À l’ouest, dès qu’on passe la rue Charleston, c’est un véritable renversement de décor qui s’opère, comme seule la métropole du Michigan sait en offrir: soudainement, les hautes herbes envahissent les friches des deux côtés de la bande d’asphalte, et les maisons qui n’ont pas brûlé s’effondrent dans une sinistre tranquillité. En interrogeant 10 personnes, on aura 10 tentatives d’explication différentes d’un tel contraste.

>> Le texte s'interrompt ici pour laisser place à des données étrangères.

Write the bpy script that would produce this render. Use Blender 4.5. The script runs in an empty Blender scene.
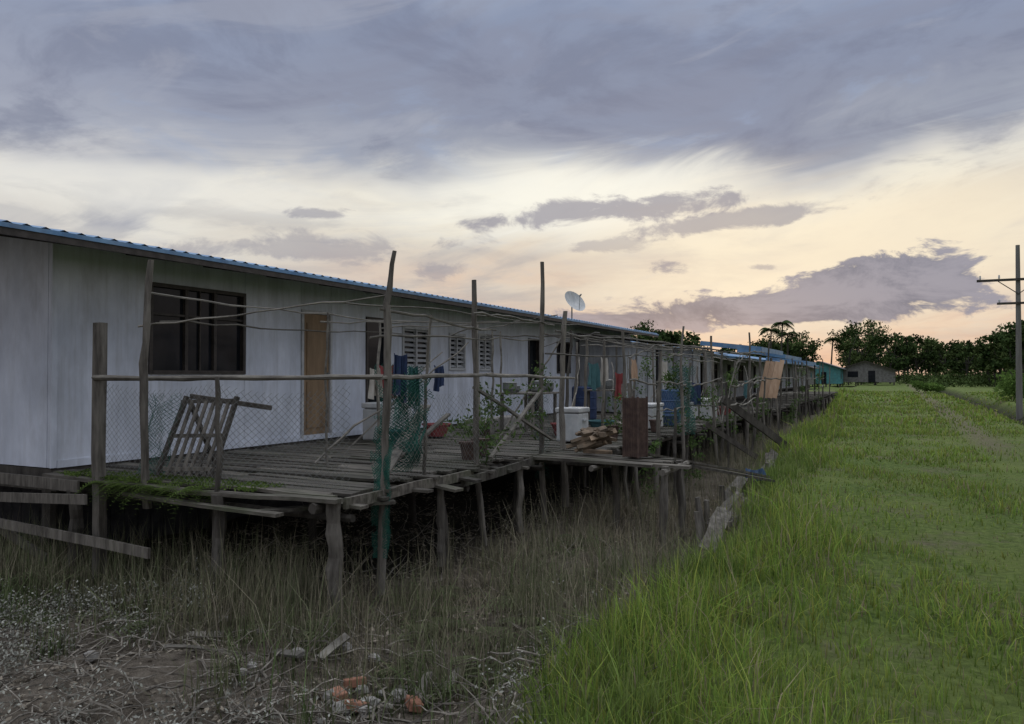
import bpy, math, random
import numpy as np
from mathutils import Vector, Matrix, noise as mnoise
random.seed(7); rng=np.random.default_rng(7)
scene=bpy.context.scene
scene.view_settings.view_transform='Standard'
scene.view_settings.look='None'
scene.view_settings.exposure=0
COL=scene.collection
U=random.uniform

# ------------------------------------------------------------------ helpers
def link(o,parent=None):
    COL.objects.link(o)
    if parent: o.parent=parent
    return o
def empty(name,loc=(0,0,0)):
    e=bpy.data.objects.new(name,None); e.empty_display_size=.2
    return link(e)
class MB:
    def __init__(s): s.v=[]; s.f=[]
    def add(s,vs,fs):
        b=len(s.v); s.v+= [tuple(x) for x in vs]; s.f+=[tuple(b+i for i in f) for f in fs]
    def box(s,c,d,rot=None):
        x,y,z=[q/2 for q in d]
        vs=[Vector(p) for p in ((-x,-y,-z),(x,-y,-z),(x,y,-z),(-x,y,-z),(-x,-y,z),(x,-y,z),(x,y,z),(-x,y,z))]
        if rot is not None: vs=[rot@p for p in vs]
        c=Vector(c)
        s.add([p+c for p in vs],[(0,3,2,1),(4,5,6,7),(0,1,5,4),(1,2,6,5),(2,3,7,6),(3,0,4,7)])
    def bb(s,x0,x1,y0,y1,z0,z1): s.box(((x0+x1)/2,(y0+y1)/2,(z0+z1)/2),(abs(x1-x0),abs(y1-y0),abs(z1-z0)))
    def beam(s,p0,p1,w,h,roll=0,n=1,wob=0):
        p0=Vector(p0);p1=Vector(p1);d=(p1-p0);L=d.length;d.normalize()
        up=Vector((0,0,1)) if abs(d.z)<.9 else Vector((0,1,0))
        a=d.cross(up).normalized(); b=a.cross(d).normalized()
        if roll:
            R=Matrix.Rotation(roll,3,d); a=R@a;b=R@b
        vs=[];fs=[]
        for i in range(n+1):
            c=p0+d*(L*i/n)
            if wob and 0<i<n: c=c+a*U(-wob,wob)+b*U(-wob,wob)
            ww=w*(1+(U(-.08,.08) if wob else 0))
            for sa,sb in((-1,-1),(1,-1),(1,1),(-1,1)): vs.append(c+a*(sa*ww/2)+b*(sb*h/2))
        for i in range(n):
            for k in range(4):
                k2=(k+1)%4; fs.append((i*4+k,i*4+k2,i*4+4+k2,i*4+4+k))
        fs.append((3,2,1,0)); m=n*4; fs.append((m,m+1,m+2,m+3))
        s.add(vs,fs)
    def pole(s,p0,p1,r0,r1=None,n=7,seg=6,wob=0.012,bend=0):
        r1=r0 if r1 is None else r1
        p0=Vector(p0);p1=Vector(p1);d=(p1-p0);L=d.length;d.normalize()
        up=Vector((0,0,1)) if abs(d.z)<.9 else Vector((0,1,0))
        a=d.cross(up).normalized(); b=a.cross(d).normalized()
        vs=[];fs=[]; ph=U(0,6)
        wa=[0];wb=[0]
        for i in range(seg): wa.append(wa[-1]+U(-wob,wob)); wb.append(wb[-1]+U(-wob,wob))
        for i in range(seg+1):
            t=i/seg; c=p0+d*(L*t)+a*(wa[i]-wa[-1]*t+bend*math.sin(t*math.pi))+b*(wb[i]-wb[-1]*t)
            r=(r0+(r1-r0)*t)*(U(.86,1.14) if wob else 1)
            for k in range(n):
                an=ph+2*math.pi*k/n; rr=r*(1+.1*math.sin(k*2.3+ph)) if wob else r
                vs.append(c+a*(math.cos(an)*rr)+b*(math.sin(an)*rr))
        for i in range(seg):
            for k in range(n):
                k2=(k+1)%n; fs.append((i*n+k,i*n+k2,(i+1)*n+k2,(i+1)*n+k))
        fs.append(tuple(range(n-1,-1,-1))); fs.append(tuple(seg*n+k for k in range(n)))
        s.add(vs,fs)
    def lathe(s,c,prof,n=20):
        vs=[];fs=[]
        for r,z in prof:
            for k in range(n):
                an=2*math.pi*k/n; vs.append((c[0]+math.cos(an)*r,c[1]+math.sin(an)*r,c[2]+z))
        for i in range(len(prof)-1):
            for k in range(n):
                k2=(k+1)%n; fs.append((i*n+k,i*n+k2,(i+1)*n+k2,(i+1)*n+k))
        fs.append(tuple(range(n-1,-1,-1))); fs.append(tuple((len(prof)-1)*n+k for k in range(n)))
        s.add(vs,fs)
    def obj(s,name,mat,parent=None,smooth=False,bevel=0):
        me=bpy.data.meshes.new(name); me.from_pydata(s.v,[],s.f); me.validate(); me.update()
        if smooth: me.polygons.foreach_set('use_smooth',[True]*len(me.polygons))
        o=bpy.data.objects.new(name,me)
        if mat: me.materials.append(mat)
        if bevel:
            m=o.modifiers.new('b','BEVEL'); m.width=bevel; m.segments=2; m.limit_method='ANGLE'
        return link(o,parent)

def npmesh(name,V,F4,cols,mat,parent=None):
    me=bpy.data.meshes.new(name)
    me.vertices.add(len(V)); me.vertices.foreach_set('co',V.astype(np.float32).ravel())
    me.loops.add(F4.size); me.polygons.add(len(F4))
    me.loops.foreach_set('vertex_index',F4.astype(np.int32).ravel())
    me.polygons.foreach_set('loop_start',np.arange(0,F4.size,4,dtype=np.int32))
    me.polygons.foreach_set('loop_total',np.full(len(F4),4,dtype=np.int32))
    me.update(calc_edges=True)
    if cols is not None:
        at=me.color_attributes.new('Col','FLOAT_COLOR','POINT')
        c=np.ones((len(V),4),dtype=np.float32); c[:,:3]=cols
        at.data.foreach_set('color',c.ravel())
    me.materials.append(mat)
    return link(bpy.data.objects.new(name,me),parent)

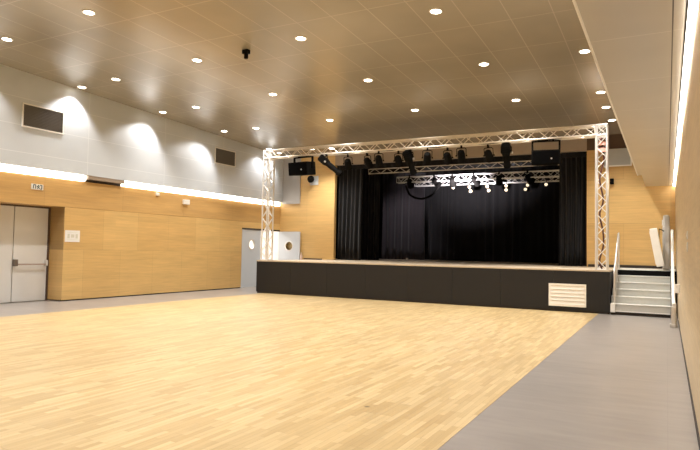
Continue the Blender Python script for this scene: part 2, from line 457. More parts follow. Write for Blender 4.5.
t = thing('exit_sign', 'small white exit sign with dark pictogram above the grey double door', 'sign', (XL, 8.88, 2.67))
bm = BM(); rbox(bm, XL + 0.002, XL + 0.03, 8.73, 9.03, 2.67, 2.80, 0.006); obj('housing', bm, M['white'], t)
bm = BM()   # frame, door outline, arrow and running figure
x = XL + 0.031
def ybar(bm, ya, za, yb, zb, w=0.02):
    d = Vector((0, yb - ya, zb - za)).normalized(); n_ = Vector((0, -d.z, d.y)) * w / 2
    p, q = Vector((x, ya, za)), Vector((x, yb, zb))
    vs = [bm.verts.new(v) for v in (p - n_, q - n_, q + n_, p + n_)]; vt = [bm.verts.new(v.co + Vector((0.003, 0, 0))) for v in vs]
    bm.faces.new(vs); bm.faces.new(vt[::-1])
    for k in range(4): bm.faces.new((vs[k], vs[(k+1) % 4], vt[(k+1) % 4], vt[k]))
ybar(bm, 8.775, 2.69, 8.775, 2.78); ybar(bm, 8.775, 2.78, 8.83, 2.78); ybar(bm, 8.83, 2.78, 8.83, 2.69)
ybar(bm, 8.86, 2.75, 8.91, 2.72, 0.018); ybar(bm, 8.87, 2.695, 8.90, 2.73); ybar(bm, 8.90, 2.73, 8.93, 2.695); ybar(bm, 8.88, 2.76, 8.93, 2.755)
ybar(bm, 8.94, 2.78, 8.985, 2.78); ybar(bm, 8.985, 2.78, 8.985, 2.69); ybar(bm, 8.985, 2.69, 8.95, 2.69); ybar(bm, 8.895, 2.772, 8.907, 2.78, 0.02)
obj('pictogram', bm, M['blue'], t)

t = thing('paper_notice', 'white paper notice on the oak wall right of the grey double door', 'notice', (XL, 9.88, 1.46))
bm = BM(); box(bm, XL + 0.001, XL + 0.005, 9.67, 10.09, 1.46, 1.75); obj('sheet', bm, M['white'], t)
bm = BM()
for (a, b_, c, d) in ((9.74, 9.80, 1.55, 1.66), (9.84, 9.93, 1.57, 1.65), (9.97, 10.03, 1.55, 1.66), (9.73, 10.03, 1.515, 1.52), (9.73, 10.03, 1.69, 1.695)):
    box(bm, XL + 0.005, XL + 0.0065, a, b_, c, d)
obj('printed_plan', bm, plain('faint print', (0.62, 0.60, 0.50), 0.6), t)

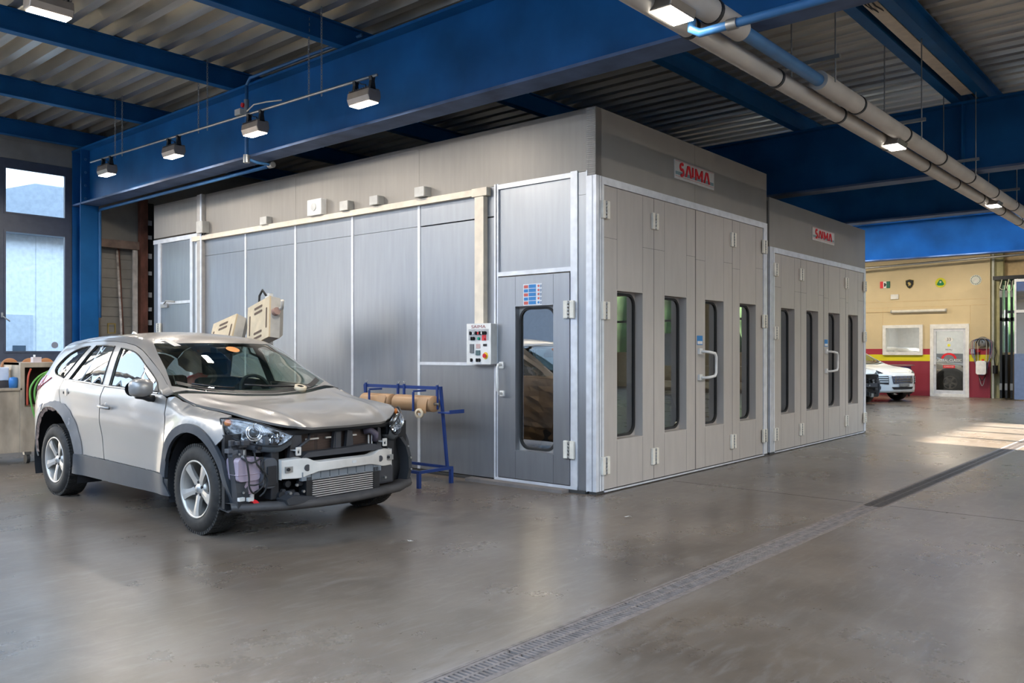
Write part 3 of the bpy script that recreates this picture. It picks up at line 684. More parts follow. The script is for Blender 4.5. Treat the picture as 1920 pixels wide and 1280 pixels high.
class Body:
    def __init__(s, st, bump_side=None, bump_top=None):
        s.st = st; s.bs = bump_side; s.bt = bump_top; s.cache = {}
    def sec(s, q):
        q = min(max(q, s.st[0][0]), s.st[-1][0]); k = round(q, 4)
        if k in s.cache: return s.cache[k]
        i = 0
        while i < len(s.st)-2 and s.st[i+1][0] < q: i += 1
        s0, s1 = s.st[i][0], s.st[i+1][0]; u = (q-s0)/(s1-s0)
        A, B = s.st[i][1], s.st[i+1][1]; sm = s.st[i-1] if i > 0 else None; sp = s.st[i+2] if i+2 < len(s.st) else None
        cp = []
        for j in range(len(A)):
            v = []
            for c in (0, 1):
                d = (B[j][c]-A[j][c])/(s1-s0)
                m0 = (d+(A[j][c]-sm[1][j][c])/(s0-sm[0]))/2 if sm else d
                m1 = (d+(sp[1][j][c]-B[j][c])/(sp[0]-s1))/2 if sp else d
                h_ = s1-s0
                v.append((2*u**3-3*u*u+1)*A[j][c]+(u**3-2*u*u+u)*h_*m0+(-2*u**3+3*u*u)*B[j][c]+(u**3-u*u)*h_*m1)
            cp.append(v)
        out = []
        for j in range(len(cp)-1):
            p0, p1, p2, p3 = cp[max(j-1, 0)], cp[j], cp[j+1], cp[min(j+2, len(cp)-1)]
            if j+2 > len(cp)-1: p3 = (-p1[0], p1[1])
            if j == 5:  pass
            for a in range(8):
                t = a/8; r = []
                for c in (0, 1):
                    r.append(.5*(2*p1[c]+(-p0[c]+p2[c])*t+(2*p0[c]-5*p1[c]+4*p2[c]-p3[c])*t*t+(-p0[c]+3*p1[c]-3*p2[c]+p3[c])*t**3))
                out.append(r)
        out.append(list(cp[-1]))
        s.cache[k] = out; return out
    def X(s, q, z):
        c = s.sec(q); x = None
        for a, b in zip(c[:-1], c[1:]):
            if a[1] <= z <= b[1] and b[1] > a[1]: x = a[0]+(b[0]-a[0])*(z-a[1])/(b[1]-a[1]); break
        if x is None: x = c[0][0] if z < c[0][1] else c[-1][0]
        return x+(s.bs(q, z) if s.bs else 0)
    def Z(s, q, u):
        u0 = u; u = abs(u); c = s.sec(q); z = None
        for b, a in zip(c[::-1][:-1], c[::-1][1:]):
            if b[0] <= u <= a[0] and a[0] > b[0]: z = b[1]+(a[1]-b[1])*(u-b[0])/(a[0]-b[0]); break
        if z is None: z = c[-1][1]
        return z+(s.bt(q, u0) if s.bt else 0)

def inside(p, poly):
    x, y = p; r = False; n = len(poly)
    for i in range(n):
        x1, y1 = poly[i]; x2, y2 = poly[(i+1) % n]
        if (y1 > y) != (y2 > y) and x < (x2-x1)*(y-y1)/(y2-y1)+x1: r = not r
    return r
def densify(poly, h, closed=True):
    out = []; n = len(poly)
    for i in range(n if closed else n-1):
        a, b = poly[i], poly[(i+1) % n]; k = max(1, int(math.ceil(hypot(b[0]-a[0], b[1]-a[1])/h)))
        out += [(a[0]+(b[0]-a[0])*j/k, a[1]+(b[1]-a[1])*j/k) for j in range(k)]
    if not closed: out.append(poly[-1])
    return out
def smoothpoly(pts, k=5):
    out = []; n = len(pts)
    for i in range(n-1):
        p0, p1, p2, p3 = pts[max(i-1, 0)], pts[i], pts[i+1], pts[min(i+2, n-1)]
        for a in range(k):
            t = a/k; out.append(tuple(.5*(2*p1[c]+(-p0[c]+p2[c])*t+(2*p0[c]-5*p1[c]+4*p2[c]-p3[c])*t*t+(-p0[c]+3*p1[c]-3*p2[c]+p3[c])*t**3) for c in (0, 1)))
    return out+[pts[-1]]
def tri(outer, holes=(), h=.045):
    """fill a 2-D outline (with holes) with a regular grid of points; returns verts2d, faces"""
    O_ = densify(outer, h); Hs = [densify(q, h) for q in holes]
    pts = []; edges = []
    for L_ in [O_]+Hs:
        b = len(pts); pts += L_; edges += [(b+i, b+(i+1) % len(L_)) for i in range(len(L_))]
    nb_ = len(pts); x0 = min(p[0] for p in O_); x1 = max(p[0] for p in O_); y0 = min(p[1] for p in O_); y1 = max(p[1] for p in O_)
    bnd = list(pts); i = 0; x = x0+h/2
    while x < x1:
        y = y0+h/2+(h/2 if i % 2 else 0)
        while y < y1:
            if inside((x, y), O_) and not any(inside((x, y), q) for q in Hs) and min((x-a)**2+(y-b)**2 for a, b in bnd) > (h*.5)**2: pts.append((x, y))
            y += h
        x += h*.87; i += 1
    r = delaunay_2d_cdt([Vector(p) for p in pts], edges, [], 0, 1e-6)
    V = [tuple(v) for v in r[0]]; F_ = []
    for f in r[2]:
        cx = sum(V[i][0] for i in f)/len(f); cy = sum(V[i][1] for i in f)/len(f)
        if inside((cx, cy), O_) and not any(inside((cx, cy), q) for q in Hs): F_.append(list(f))
    return V, F_
def side_panel(B, T, name, outer, m, side=-1, holes=(), off=0, h=.045, th=.012):
    V, F_ = tri(outer, holes, h)
    vs = [(side*(B.X(q, z)+off), tail(q), z) for q, z in V]
    if side > 0: F_ = [f[::-1] for f in F_]
    # (s, z) counter-clockwise seen from -X : make normals point outward
    f = M_(); f.add(vs, [g[::-1] for g in F_], m, True)
    o = f.build(name, T)
    if th: b = o.modifiers.new('solid', 'SOLIDIFY'); b.thickness = th; b.offset = -1; b = o.modifiers.new('split', 'EDGE_SPLIT'); b.split_angle = radians(40)
    return o
def top_panel(B, T, name, outer, m, holes=(), off=0, h=.05, th=.01):
    # outline given as (u, s)
    V, F_ = tri(outer, holes, h)
    f = M_(); f.add([(u, tail(q), B.Z(q, u)+off) for u, q in V], F_, m, True)
    o = f.build(name, T)
    if th: b = o.modifiers.new('solid', 'SOLIDIFY'); b.thickness = th; b.offset = -1; b = o.modifiers.new('split', 'EDGE_SPLIT'); b.split_angle = radians(40)
    return o
def tail(q): return q if q < 2.85 else 2.85+(q-2.85)*.84
def arc(cs, cz, r, a0, a1, n=14): return [(cs+r*cos(radians(a0+(a1-a0)*i/n)), cz+r*sin(radians(a0+(a1-a0)*i/n))) for i in range(n+1)]
def mirror_poly(p): return [(-u, q) for u, q in p][::-1]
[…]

Cela fait bien longtemps que les propriétaires du numéro 159 ont quitté Goldengate. Pourtant, il y a toujours quelqu’un sous le porche de cette maison en piteux état. Une cigarette à fumer, une bière à boire, les yeux à plonger dans le vide, il y a moult raisons d’écouler le temps sur le balcon, le cul installé sur des bancs qui ornaient autrefois un McDonald’s – sans doute celui qui se situait un peu plus au nord, sur 7 Mile Road, facilement reconnaissable à son architecture même si plus aucune enseigne n’y siège. Au diable l’ambiance glauque, l’endroit s’est dégotté l’appellation pompeuse de Fireweed Universe City, et est devenu en quelque sorte le café du commerce où de jeunes Américains venus des quatre coins du pays viennent partager un peu de compagnie avant de retourner dans les maisons abandonnées qu’ils squattent dans les rues voisines, au cœur de ce quartier défoncé qui n’a pas vraiment de nom. Des voyageurs du monde entier y atterrissent via des requêtes sur Couchsurfing, et quand ils débarquent ici avec leur regard médusé, c’est vers Shane qu’on les oriente derechef. Si ce squat transformé en commune avait une serrure, c’est lui qui en détiendrait la clé.
Shane, la trentaine avancée, les longs cheveux blonds frisés, c’est un peu le rayon de soleil persévérant qui vient frapper sans cesse les façades délabrées de Goldengate. Originaire de Colombie-Britannique, il a élu domicile il y a deux ans à Fireweed, et est devenu rapidement le maître de maison. Le jardin à cultiver, la cuisine à préparer, la vaisselle des « colocs » qui s’oublient à ramasser, il est tout le temps occupé, mais n’en perd jamais son sourire franc et son énergie proverbiale. Quand on le voit quatre jours de suite avec son t-shirt de Bob Marley sur le dos, il est difficile de l’imaginer dans son ancienne vie, « a computer job » comme il le dit pudiquement, sans trop s’étaler. « Je travaillais sur appel et j’avais un téléphone cellulaire, j’en venais à anticiper le moment où il allait vibrer dans ma poche », explique-t-il dans un des rares moments où son visage prend un air grave. Son licenciement a été la plus belle chose qui lui soit arrivé, l’occasion d’aller voyager vers la côte Est, sur le chemin de laquelle il s’est enraciné à Detroit. Une nouvelle vie sans argent ou si peu, seulement celui que lui amène un petit boulot dans un restaurant l’hiver, lorsque le potager situé de l’autre côté de la rue ne peut plus produire de légumes pour nourrir la commune. Alors, on a recours à un vieux poêle au deuxième étage, et la proximité des corps vient compléter le semblant de chaleur.